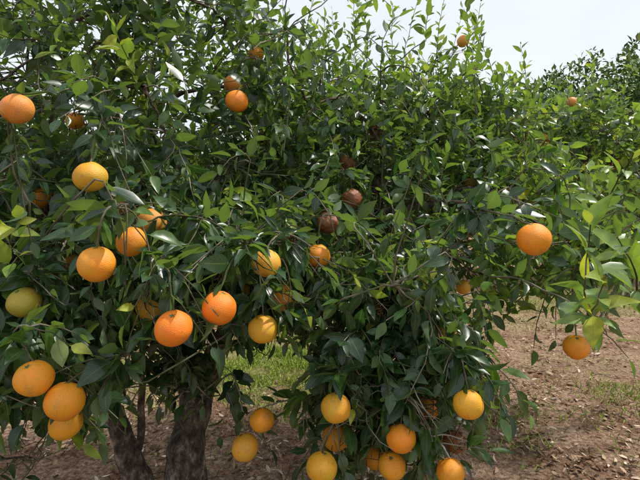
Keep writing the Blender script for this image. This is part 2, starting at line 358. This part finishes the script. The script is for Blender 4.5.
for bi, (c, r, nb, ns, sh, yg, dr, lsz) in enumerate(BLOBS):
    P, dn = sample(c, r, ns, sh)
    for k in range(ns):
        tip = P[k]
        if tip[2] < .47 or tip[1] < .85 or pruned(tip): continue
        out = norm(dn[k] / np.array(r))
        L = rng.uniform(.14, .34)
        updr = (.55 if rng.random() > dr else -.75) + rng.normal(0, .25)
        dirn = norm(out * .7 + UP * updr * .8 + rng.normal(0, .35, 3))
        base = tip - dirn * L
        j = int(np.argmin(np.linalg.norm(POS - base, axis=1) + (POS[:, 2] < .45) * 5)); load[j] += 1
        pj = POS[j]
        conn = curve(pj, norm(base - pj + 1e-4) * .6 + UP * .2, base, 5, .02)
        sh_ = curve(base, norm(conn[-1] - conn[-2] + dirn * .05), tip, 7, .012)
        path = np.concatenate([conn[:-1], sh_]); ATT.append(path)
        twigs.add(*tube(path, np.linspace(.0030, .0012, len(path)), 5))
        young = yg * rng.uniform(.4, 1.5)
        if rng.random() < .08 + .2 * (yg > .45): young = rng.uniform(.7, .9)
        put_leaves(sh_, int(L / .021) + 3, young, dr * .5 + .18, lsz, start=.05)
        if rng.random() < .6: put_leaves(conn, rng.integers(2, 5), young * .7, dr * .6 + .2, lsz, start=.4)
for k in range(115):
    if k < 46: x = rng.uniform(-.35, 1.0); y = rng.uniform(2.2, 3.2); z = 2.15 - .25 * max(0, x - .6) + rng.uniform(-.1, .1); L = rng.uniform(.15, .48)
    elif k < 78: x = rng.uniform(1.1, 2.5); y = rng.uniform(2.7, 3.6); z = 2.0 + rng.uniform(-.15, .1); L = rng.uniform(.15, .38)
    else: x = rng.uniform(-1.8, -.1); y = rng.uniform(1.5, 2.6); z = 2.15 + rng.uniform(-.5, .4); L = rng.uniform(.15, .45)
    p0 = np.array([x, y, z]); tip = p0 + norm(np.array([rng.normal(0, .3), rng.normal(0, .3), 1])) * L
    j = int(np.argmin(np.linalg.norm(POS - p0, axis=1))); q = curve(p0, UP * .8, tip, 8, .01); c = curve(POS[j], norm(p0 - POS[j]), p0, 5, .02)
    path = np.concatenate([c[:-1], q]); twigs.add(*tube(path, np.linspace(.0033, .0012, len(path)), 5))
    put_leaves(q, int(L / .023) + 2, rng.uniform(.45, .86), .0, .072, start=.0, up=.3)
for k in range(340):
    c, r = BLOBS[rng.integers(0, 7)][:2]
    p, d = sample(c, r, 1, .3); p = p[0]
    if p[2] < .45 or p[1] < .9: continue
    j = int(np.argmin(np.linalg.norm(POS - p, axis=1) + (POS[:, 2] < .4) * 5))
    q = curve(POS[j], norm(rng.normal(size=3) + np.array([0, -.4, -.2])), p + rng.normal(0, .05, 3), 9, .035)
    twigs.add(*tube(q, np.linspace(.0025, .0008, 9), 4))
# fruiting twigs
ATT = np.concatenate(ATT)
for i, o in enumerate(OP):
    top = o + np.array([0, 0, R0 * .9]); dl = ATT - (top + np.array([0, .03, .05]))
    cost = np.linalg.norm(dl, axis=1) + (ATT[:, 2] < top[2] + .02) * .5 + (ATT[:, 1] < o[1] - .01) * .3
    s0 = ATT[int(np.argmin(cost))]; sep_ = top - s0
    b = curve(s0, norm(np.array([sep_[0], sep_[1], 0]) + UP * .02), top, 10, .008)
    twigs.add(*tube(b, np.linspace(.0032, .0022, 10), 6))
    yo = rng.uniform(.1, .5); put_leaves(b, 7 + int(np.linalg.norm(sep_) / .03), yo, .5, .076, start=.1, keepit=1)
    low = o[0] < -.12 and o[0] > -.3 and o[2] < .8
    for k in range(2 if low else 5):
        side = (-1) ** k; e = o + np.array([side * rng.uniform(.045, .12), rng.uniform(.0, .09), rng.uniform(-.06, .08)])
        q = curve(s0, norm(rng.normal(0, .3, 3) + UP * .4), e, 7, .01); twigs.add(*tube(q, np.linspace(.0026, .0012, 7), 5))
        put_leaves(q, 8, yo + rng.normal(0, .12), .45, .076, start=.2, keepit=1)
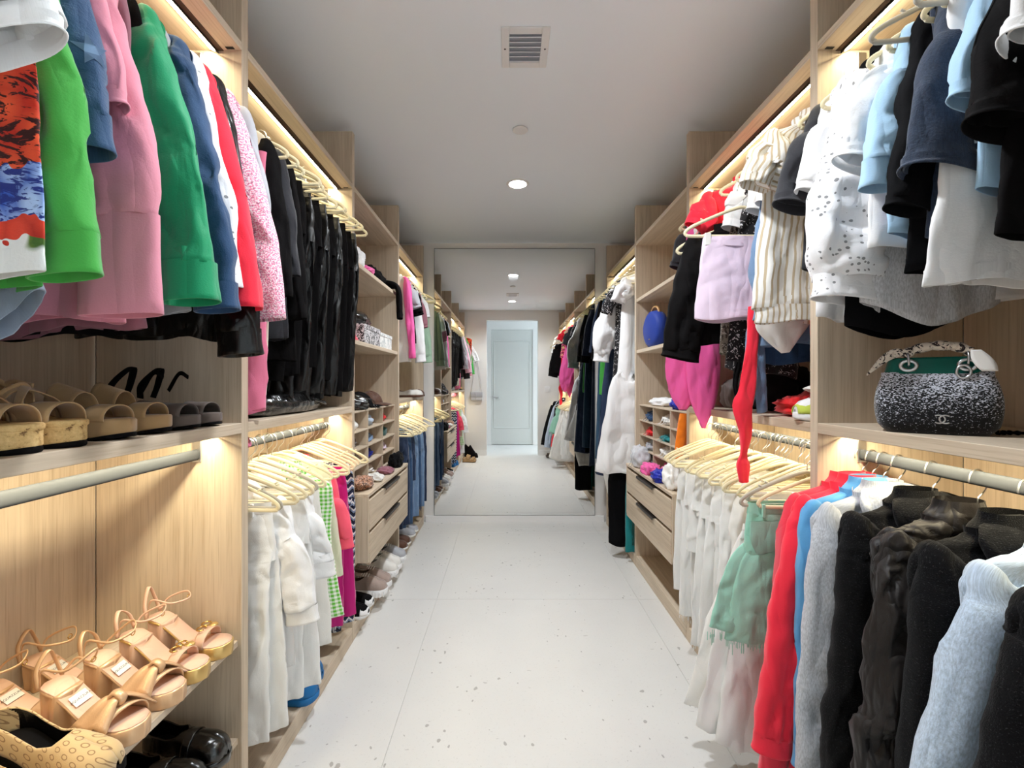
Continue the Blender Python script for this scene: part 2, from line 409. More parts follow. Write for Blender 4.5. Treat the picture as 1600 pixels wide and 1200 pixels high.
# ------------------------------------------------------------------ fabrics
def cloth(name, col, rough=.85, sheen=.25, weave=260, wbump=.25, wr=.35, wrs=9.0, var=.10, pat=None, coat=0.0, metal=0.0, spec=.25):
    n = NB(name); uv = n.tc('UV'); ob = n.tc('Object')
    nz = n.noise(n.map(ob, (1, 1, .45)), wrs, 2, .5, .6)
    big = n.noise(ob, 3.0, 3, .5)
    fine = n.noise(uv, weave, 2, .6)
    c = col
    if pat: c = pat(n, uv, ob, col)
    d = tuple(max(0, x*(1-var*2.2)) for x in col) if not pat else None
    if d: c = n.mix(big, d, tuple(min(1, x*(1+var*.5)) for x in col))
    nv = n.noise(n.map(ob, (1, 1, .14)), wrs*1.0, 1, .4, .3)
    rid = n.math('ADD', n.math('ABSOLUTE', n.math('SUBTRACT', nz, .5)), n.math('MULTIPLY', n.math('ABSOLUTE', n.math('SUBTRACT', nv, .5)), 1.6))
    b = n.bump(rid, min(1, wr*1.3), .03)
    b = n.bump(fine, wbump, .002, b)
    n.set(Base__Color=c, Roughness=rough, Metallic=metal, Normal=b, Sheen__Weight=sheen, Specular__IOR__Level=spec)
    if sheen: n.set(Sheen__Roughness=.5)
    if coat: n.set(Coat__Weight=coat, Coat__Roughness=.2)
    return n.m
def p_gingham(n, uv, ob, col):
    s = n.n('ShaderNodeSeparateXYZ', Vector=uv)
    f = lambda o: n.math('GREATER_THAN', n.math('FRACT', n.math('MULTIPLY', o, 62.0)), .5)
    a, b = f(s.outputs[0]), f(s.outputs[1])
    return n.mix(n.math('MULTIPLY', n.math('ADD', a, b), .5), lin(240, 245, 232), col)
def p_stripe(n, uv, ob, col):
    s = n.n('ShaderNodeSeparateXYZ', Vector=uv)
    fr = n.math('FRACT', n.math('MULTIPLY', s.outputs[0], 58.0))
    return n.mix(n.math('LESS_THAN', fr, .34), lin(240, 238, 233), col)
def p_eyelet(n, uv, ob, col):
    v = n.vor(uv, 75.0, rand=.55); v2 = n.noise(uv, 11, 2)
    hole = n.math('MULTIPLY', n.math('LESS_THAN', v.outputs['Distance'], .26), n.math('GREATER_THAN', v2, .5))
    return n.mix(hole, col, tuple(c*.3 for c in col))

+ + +

▸ **Task directions**: Without the pictures, print the whole listing exactly as given.

▸ **Right answer**:
Keep writing the Blender script for this image. This is part 2, starting at line 358. This part finishes the script. The script is for Blender 4.5.
for bi, (c, r, nb, ns, sh, yg, dr, lsz) in enumerate(BLOBS):
    P, dn = sample(c, r, ns, sh)
    for k in range(ns):
        tip = P[k]
        if tip[2] < .47 or tip[1] < .85 or pruned(tip): continue
        out = norm(dn[k] / np.array(r))
        L = rng.uniform(.14, .34)
        updr = (.55 if rng.random() > dr else -.75) + rng.normal(0, .25)
        dirn = norm(out * .7 + UP * updr * .8 + rng.normal(0, .35, 3))
        base = tip - dirn * L
        j = int(np.argmin(np.linalg.norm(POS - base, axis=1) + (POS[:, 2] < .45) * 5)); load[j] += 1
        pj = POS[j]
        conn = curve(pj, norm(base - pj + 1e-4) * .6 + UP * .2, base, 5, .02)
        sh_ = curve(base, norm(conn[-1] - conn[-2] + dirn * .05), tip, 7, .012)
        path = np.concatenate([conn[:-1], sh_]); ATT.append(path)
        twigs.add(*tube(path, np.linspace(.0030, .0012, len(path)), 5))
        young = yg * rng.uniform(.4, 1.5)
        if rng.random() < .08 + .2 * (yg > .45): young = rng.uniform(.7, .9)
        put_leaves(sh_, int(L / .021) + 3, young, dr * .5 + .18, lsz, start=.05)
        if rng.random() < .6: put_leaves(conn, rng.integers(2, 5), young * .7, dr * .6 + .2, lsz, start=.4)
for k in range(115):
    if k < 46: x = rng.uniform(-.35, 1.0); y = rng.uniform(2.2, 3.2); z = 2.15 - .25 * max(0, x - .6) + rng.uniform(-.1, .1); L = rng.uniform(.15, .48)
    elif k < 78: x = rng.uniform(1.1, 2.5); y = rng.uniform(2.7, 3.6); z = 2.0 + rng.uniform(-.15, .1); L = rng.uniform(.15, .38)
    else: x = rng.uniform(-1.8, -.1); y = rng.uniform(1.5, 2.6); z = 2.15 + rng.uniform(-.5, .4); L = rng.uniform(.15, .45)
    p0 = np.array([x, y, z]); tip = p0 + norm(np.array([rng.normal(0, .3), rng.normal(0, .3), 1])) * L
    j = int(np.argmin(np.linalg.norm(POS - p0, axis=1))); q = curve(p0, UP * .8, tip, 8, .01); c = curve(POS[j], norm(p0 - POS[j]), p0, 5, .02)
    path = np.concatenate([c[:-1], q]); twigs.add(*tube(path, np.linspace(.0033, .0012, len(path)), 5))
    put_leaves(q, int(L / .023) + 2, rng.uniform(.45, .86), .0, .072, start=.0, up=.3)
for k in range(340):
    c, r = BLOBS[rng.integers(0, 7)][:2]
    p, d = sample(c, r, 1, .3); p = p[0]
    if p[2] < .45 or p[1] < .9: continue
    j = int(np.argmin(np.linalg.norm(POS - p, axis=1) + (POS[:, 2] < .4) * 5))
    q = curve(POS[j], norm(rng.normal(size=3) + np.array([0, -.4, -.2])), p + rng.normal(0, .05, 3), 9, .035)
    twigs.add(*tube(q, np.linspace(.0025, .0008, 9), 4))
# fruiting twigs
ATT = np.concatenate(ATT)
for i, o in enumerate(OP):
    top = o + np.array([0, 0, R0 * .9]); dl = ATT - (top + np.array([0, .03, .05]))
    cost = np.linalg.norm(dl, axis=1) + (ATT[:, 2] < top[2] + .02) * .5 + (ATT[:, 1] < o[1] - .01) * .3
    s0 = ATT[int(np.argmin(cost))]; sep_ = top - s0
    b = curve(s0, norm(np.array([sep_[0], sep_[1], 0]) + UP * .02), top, 10, .008)
    twigs.add(*tube(b, np.linspace(.0032, .0022, 10), 6))
    yo = rng.uniform(.1, .5); put_leaves(b, 7 + int(np.linalg.norm(sep_) / .03), yo, .5, .076, start=.1, keepit=1)
    low = o[0] < -.12 and o[0] > -.3 and o[2] < .8
    for k in range(2 if low else 5):
        side = (-1) ** k; e = o + np.array([side * rng.uniform(.045, .12), rng.uniform(.0, .09), rng.uniform(-.06, .08)])
        q = curve(s0, norm(rng.normal(0, .3, 3) + UP * .4), e, 7, .01); twigs.add(*tube(q, np.linspace(.0026, .0012, 7), 5))
        put_leaves(q, 8, yo + rng.normal(0, .12), .45, .076, start=.2, keepit=1)
Continue the Blender Python script for this scene: part 2, from line 409. More parts follow. Write for Blender 4.5. Treat the picture as 1600 pixels wide and 1200 pixels high.
# ------------------------------------------------------------------ fabrics
def cloth(name, col, rough=.85, sheen=.25, weave=260, wbump=.25, wr=.35, wrs=9.0, var=.10, pat=None, coat=0.0, metal=0.0, spec=.25):
    n = NB(name); uv = n.tc('UV'); ob = n.tc('Object')
    nz = n.noise(n.map(ob, (1, 1, .45)), wrs, 2, .5, .6)
    big = n.noise(ob, 3.0, 3, .5)
    fine = n.noise(uv, weave, 2, .6)
    c = col
    if pat: c = pat(n, uv, ob, col)
    d = tuple(max(0, x*(1-var*2.2)) for x in col) if not pat else None
    if d: c = n.mix(big, d, tuple(min(1, x*(1+var*.5)) for x in col))
    nv = n.noise(n.map(ob, (1, 1, .14)), wrs*1.0, 1, .4, .3)
    rid = n.math('ADD', n.math('ABSOLUTE', n.math('SUBTRACT', nz, .5)), n.math('MULTIPLY', n.math('ABSOLUTE', n.math('SUBTRACT', nv, .5)), 1.6))
    b = n.bump(rid, min(1, wr*1.3), .03)
    b = n.bump(fine, wbump, .002, b)
    n.set(Base__Color=c, Roughness=rough, Metallic=metal, Normal=b, Sheen__Weight=sheen, Specular__IOR__Level=spec)
    if sheen: n.set(Sheen__Roughness=.5)
    if coat: n.set(Coat__Weight=coat, Coat__Roughness=.2)
    return n.m
def p_gingham(n, uv, ob, col):
    s = n.n('ShaderNodeSeparateXYZ', Vector=uv)
    f = lambda o: n.math('GREATER_THAN', n.math('FRACT', n.math('MULTIPLY', o, 62.0)), .5)
    a, b = f(s.outputs[0]), f(s.outputs[1])
    return n.mix(n.math('MULTIPLY', n.math('ADD', a, b), .5), lin(240, 245, 232), col)
def p_stripe(n, uv, ob, col):
    s = n.n('ShaderNodeSeparateXYZ', Vector=uv)
    fr = n.math('FRACT', n.math('MULTIPLY', s.outputs[0], 58.0))
    return n.mix(n.math('LESS_THAN', fr, .34), lin(240, 238, 233), col)
def p_eyelet(n, uv, ob, col):
    v = n.vor(uv, 75.0, rand=.55); v2 = n.noise(uv, 11, 2)
    hole = n.math('MULTIPLY', n.math('LESS_THAN', v.outputs['Distance'], .26), n.math('GREATER_THAN', v2, .5))
    return n.mix(hole, col, tuple(c*.3 for c in col))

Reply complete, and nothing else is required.